Index-based assessment of agricultural drought in a semi-arid region of Inner Mongolia, China

 Agricultural drought is a type of natural disaster that seriously impacts food security. Because the relationships among short-term rainfall, soil moisture, and crop growth are complex, accurate identification of a drought situation is difficult. In this study, using a conceptual model based on the relationship between water deficit and crop yield reduction, we evaluated the drought process in a typical rainfed agricultural region, Hailar county in Inner Mongolia autonomous region, China. To quantify drought, we used the precipitation-based Standardized Precipitation Index (SPI), the soil moisture-based Crop Moisture Index (CMI), as well as the Normalized Difference Vegetation Index (NDVI).
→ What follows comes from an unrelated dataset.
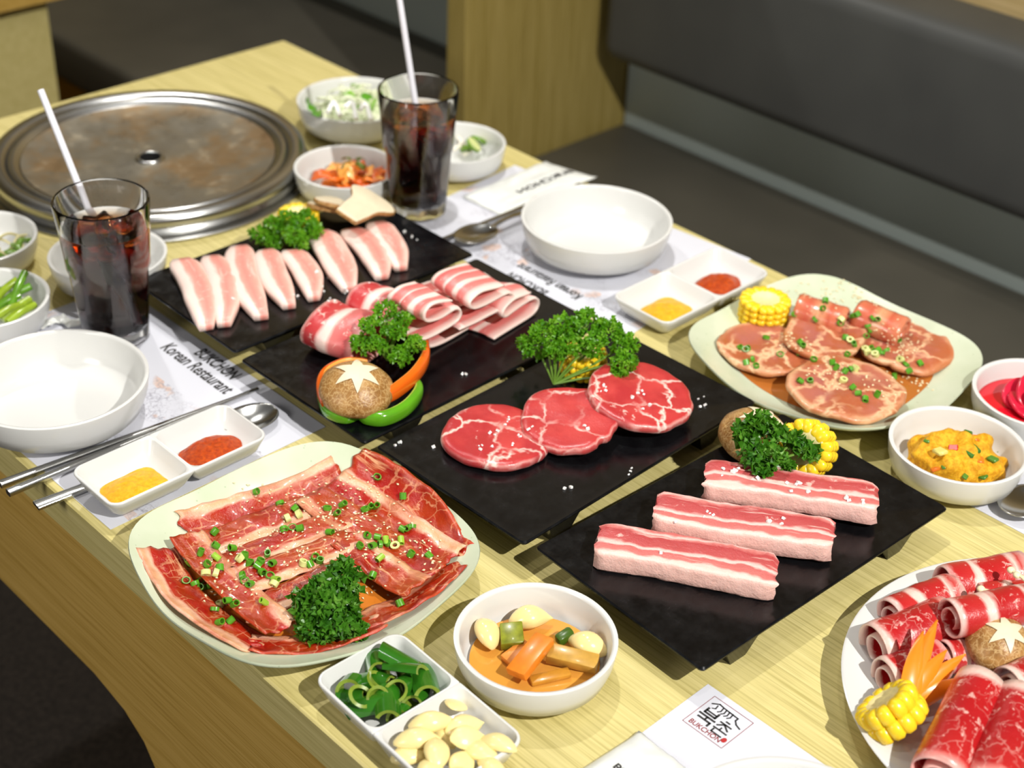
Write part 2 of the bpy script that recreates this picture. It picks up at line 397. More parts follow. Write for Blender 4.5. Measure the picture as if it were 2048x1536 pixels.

Correlation analysis was conducted to examine the relationships between dekad-scale drought indices during the growing season (May–September) and final yield, according to data collection from 2000 to 2010. The results show that crop yield has positive relationships with CMI from mid-June to mid-July and with the NDVI anomaly throughout July, but no correlation with SPI. Further analysis of the relationship between the two drought indices shows that the NDVI anomaly responds to CMI with a lag of 1 dekad, particularly in July. To examine the feasibility of employing these indices for monitoring the drought process at a dekad time scale, a detailed drought assessment was carried out for selected drought years. The results confirm that the soil moisture-based vegetation indices in the late vegetative to early reproductive growth stages can be used to detect agricultural drought in the study area. Therefore, the framework of the conceptual model developed for drought monitoring can be employed to support drought mitigation in the rainfed agricultural region of Northern China.